◆ Raw records ◆
◆ ◆ ◆ ◆ ◆

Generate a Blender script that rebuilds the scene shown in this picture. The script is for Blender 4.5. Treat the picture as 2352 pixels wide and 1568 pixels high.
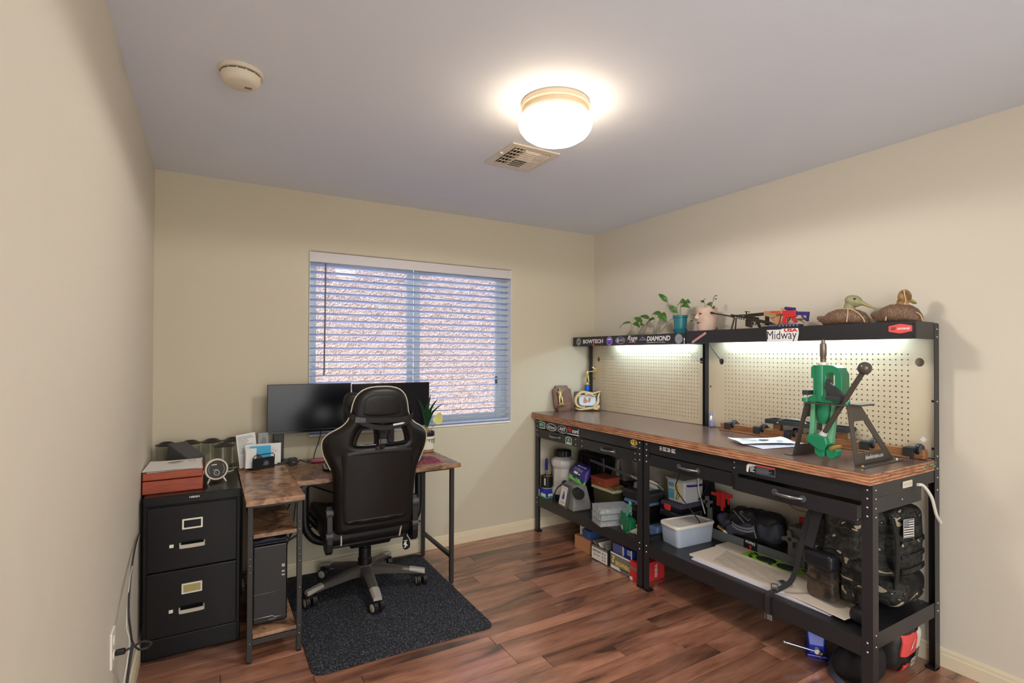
import bpy, bmesh, math, random
import numpy as np
from mathutils import Vector, Matrix
from mathutils.geometry import tessellate_polygon

for _o in list(bpy.data.objects):
    bpy.data.objects.remove(_o)
scene = bpy.context.scene
COL = scene.collection
PI = math.pi
rnd = random.Random(7)

# ------------------------------------------------------------------ camera, world, sun, exposure
def cam_basis(yaw, pitch, roll):
    fw = Vector((math.sin(yaw) * math.cos(pitch), math.cos(yaw) * math.cos(pitch), math.sin(pitch)))
    r = Vector((math.cos(yaw), -math.sin(yaw), 0)); u = r.cross(fw)
    r2 = math.cos(roll) * r + math.sin(roll) * u
    u2 = -math.sin(roll) * r + math.cos(roll) * u
    return r2, u2, fw
cam_data = bpy.data.cameras.new('camera')
cam = bpy.data.objects.new('camera', cam_data); COL.objects.link(cam)
_r, _u, _f = cam_basis(0.542190, 0.008910, 0.003612)
cam.matrix_world = Matrix(((_r.x, _u.x, -_f.x, 0.266664), (_r.y, _u.y, -_f.y, -3.604567), (_r.z, _u.z, -_f.z, 1.406600), (0, 0, 0, 1)))
cam_data.sensor_width = 36.0
cam_data.lens = 1207.626670 / 2352 * 36.0
cam_data.shift_x = -30.796756 / 2352
cam_data.shift_y = 18.073289 / 2352
cam_data.clip_start = 0.02
scene.camera = cam

scene.view_settings.view_transform = 'Standard'
scene.view_settings.look = 'None'
scene.view_settings.exposure = 0.08
scene.view_settings.gamma = 1.0
scene.view_settings.use_curve_mapping = False
scene.cycles.use_denoising = True
scene.cycles.max_bounces = 8
scene.cycles.diffuse_bounces = 5
scene.cycles.transparent_max_bounces = 24
scene.cycles.sample_clamp_indirect = 6.0

world = bpy.data.worlds.new('world'); scene.world = world; world.use_nodes = True
_n = world.node_tree.nodes; _l = world.node_tree.links
sky = _n.new('ShaderNodeTexSky'); sky.sky_type = 'HOSEK_WILKIE'
sky.sun_direction = Vector((-0.55, -0.26, 1.0)).normalized(); sky.turbidity = 3.0; sky.ground_albedo = 0.4
_n['Background'].inputs['Strength'].default_value = 7.6
_l.new(sky.outputs['Color'], _n['Background'].inputs['Color'])

def lamp(name, kind, loc, energy, color, rot=(0, 0, 0), size=0.1, size_y=None, spot=None):
    d = bpy.data.lights.new(name, kind); d.energy = energy; d.color = color
    if kind == 'AREA':
        d.size = size
        if size_y: d.shape = 'RECTANGLE'; d.size_y = size_y
    elif kind == 'SUN': d.angle = size
    elif kind == 'SPOT': d.shadow_soft_size = size; d.spot_size = math.radians(spot); d.spot_blend = 0.12
    else: d.shadow_soft_size = size
    o = bpy.data.objects.new(name, d); COL.objects.link(o); o.location = loc; o.rotation_euler = rot
    return o
_sd = Vector((0.55, 0.26, -1.0)).normalized()
sun = lamp('sun_light', 'SUN', (0, -2, 8), 22.0, (0.74, 0.86, 1.0), _sd.to_track_quat('-Z', 'Y').to_euler(), size=0.02)
# the ceiling lamp's bulb; unseen fill lamps added behind the photographer, doorway widened for them
CEIL_LAMP = 52.0
lamp('rear_fill_high', 'AREA', (1.0, -4.75, 2.38), 30.0, (1.0, 0.97, 0.94), (math.radians(20), 0, 0), 0.8, 0.5)
lamp('rear_fill_left', 'AREA', (-0.42, -4.85, 1.35), 62.0, (0.97, 0.98, 1.0), Vector((0.80, 0.60, -0.04)).to_track_quat('-Z', 'Y').to_euler(), 1.2, 1.6)
lamp('rear_fill_far', 'AREA', (1.15, -5.50, 1.25), 48.0, (0.97, 0.98, 1.0), (math.radians(90), 0, 0), 1.9, 1.9)

# ------------------------------------------------------------------ helpers
WM = {}
def T(x, y, z): return Matrix.Translation((x, y, z))
def RX(a): return Matrix.Rotation(math.radians(a), 4, 'X')
def RY(a): return Matrix.Rotation(math.radians(a), 4, 'Y')
def RZ(a): return Matrix.Rotation(math.radians(a), 4, 'Z')
def frame(o, X, Y, Z):
    m = Matrix.Identity(4)
    for i in range(3):
        m[i][0] = X[i]; m[i][1] = Y[i]; m[i][2] = Z[i]; m[i][3] = o[i]
    return m
def face_mx(c): return frame(c, (0, -1, 0), (0, 0, 1), (-1, 0, 0))     # a face that looks to -x (the bench fronts)
def face_my(c): return frame(c, (1, 0, 0), (0, 0, 1), (0, -1, 0))      # a face that looks to -y (towards the photographer)
def face_up(c): return frame(c, (0, -1, 0), (1, 0, 0), (0, 0, 1))      # a level face read from -x

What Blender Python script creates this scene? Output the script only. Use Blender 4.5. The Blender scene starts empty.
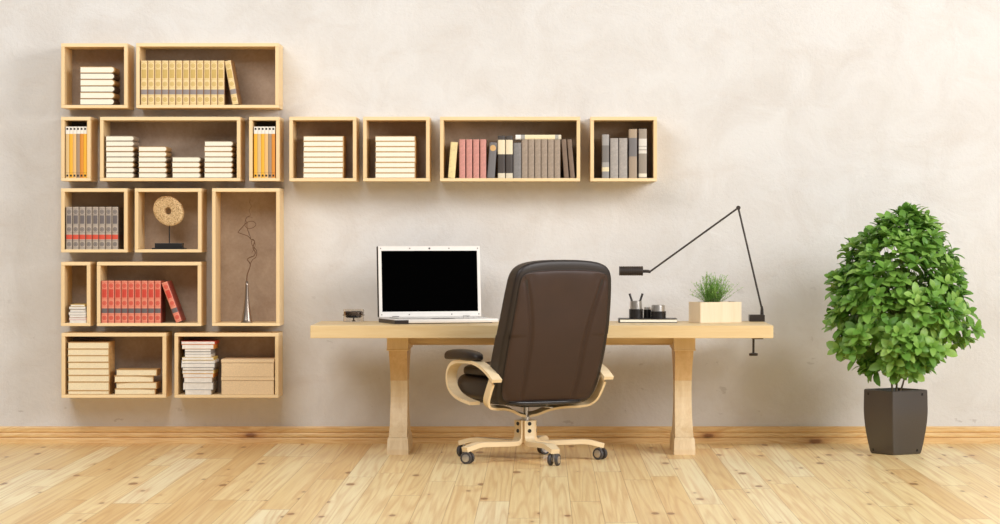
import bpy, bmesh, math, random
from mathutils import Vector, Matrix
from mathutils.noise import noise as pnoise

R = math.radians
SC = bpy.context.scene
COL = SC.collection
F, CX, HY, CAMY, CAMZ = 2835.0, 542.0, 230.0, -17.0, 1.28

def PX(px, Y):
    return (px - CX) * (Y - CAMY) / F
def PZ(py, Y):
    return CAMZ - (py - HY) * (Y - CAMY) / F

def lin(c):
    out = []
    for v in c[:3]:
        v /= 255.0
        out.append(v / 12.92 if v <= 0.04045 else ((v + 0.055) / 1.055) ** 2.4)
    return tuple(out) + (1.0,)

# ------------------------------------------------------------------ materials
class NT:
    def __init__(self, name):
        self.m = bpy.data.materials.new(name)
        self.m.use_nodes = True
        self.t = self.m.node_tree
        self.b = self.t.nodes['Principled BSDF']
    def n(self, kind, **kw):
        x = self.t.nodes.new(kind)
        for k, v in kw.items():
            setattr(x, k, v)
        return x
    def put(self, sock, v):
        if isinstance(v, bpy.types.NodeSocket):
            self.t.links.new(v, sock)
        else:
            sock.default_value = v
    def math(self, op, a, b=0.0, c=None):
        x = self.n('ShaderNodeMath', operation=op)
        self.put(x.inputs[0], a); self.put(x.inputs[1], b)
        if c is not None: self.put(x.inputs[2], c)
        return x.outputs[0]
    def mix(self, f, a, b, mode='MIX'):
        x = self.n('ShaderNodeMix', data_type='RGBA', blend_type=mode)
        self.put(x.inputs[0], f); self.put(x.inputs[6], a); self.put(x.inputs[7], b)
        return x.outputs[2]
    def coord(self, which='Object'):
        return self.n('ShaderNodeTexCoord').outputs[which]
    def scale(self, v, s, loc=(0, 0, 0), rot=(0, 0, 0)):
        x = self.n('ShaderNodeMapping')
        self.put(x.inputs[0], v)
        x.inputs[1].default_value = loc; x.inputs[2].default_value = rot; x.inputs[3].default_value = s
        return x.outputs[0]
    def sep(self, v):
        x = self.n('ShaderNodeSeparateXYZ'); self.put(x.inputs[0], v)
        return x.outputs
    def comb(self, a, b, c):
        x = self.n('ShaderNodeCombineXYZ')
        for i, v in enumerate((a, b, c)): self.put(x.inputs[i], v)
        return x.outputs[0]
    def noise(self, v, s, d=3, r=0.55, dist=0.0):
        x = self.n('ShaderNodeTexNoise')
        self.put(x.inputs['Vector'], v); x.inputs['Scale'].default_value = s
        x.inputs['Detail'].default_value = d; x.inputs['Roughness'].default_value = r
        x.inputs['Distortion'].default_value = dist
        return x.outputs['Fac']
    def ramp(self, f, stops, interp='LINEAR'):
        x = self.n('ShaderNodeValToRGB'); self.put(x.inputs[0], f)
        x.color_ramp.interpolation = interp
        e = x.color_ramp.elements
        while len(e) < len(stops): e.new(0.5)
        for i, (p, c) in enumerate(stops):
            e[i].position = p
            e[i].color = c if len(c) == 4 else lin(c)
        return x.outputs[0]
    def bump(self, h, strength, dist=0.01):
        x = self.n('ShaderNodeBump')
        self.put(x.inputs['Height'], h); x.inputs['Strength'].default_value = strength
        x.inputs['Distance'].default_value = dist
        self.t.links.new(x.outputs[0], self.b.inputs['Normal'])
    def set(self, color=None, rough=None, metal=None, **kw):
        if color is not None: self.put(self.b.inputs['Base Color'], color)
        if rough is not None: self.put(self.b.inputs['Roughness'], rough)
        if metal is not None: self.put(self.b.inputs['Metallic'], metal)
        for k, v in kw.items(): self.put(self.b.inputs[k.replace('_', ' ')], v)
        return self.m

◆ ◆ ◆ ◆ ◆

◆ Task objective ◆
Identify each line in the records above that contains the word "this", and copy it out in full.

◆ Exercise answer ◆
Generate a Blender script that rebuilds the scene shown in this picture. The script is for Blender 4.5. Treat the picture as 2352 pixels wide and 1568 pixels high.
What Blender Python script creates this scene? Output the script only. Use Blender 4.5. The Blender scene starts empty.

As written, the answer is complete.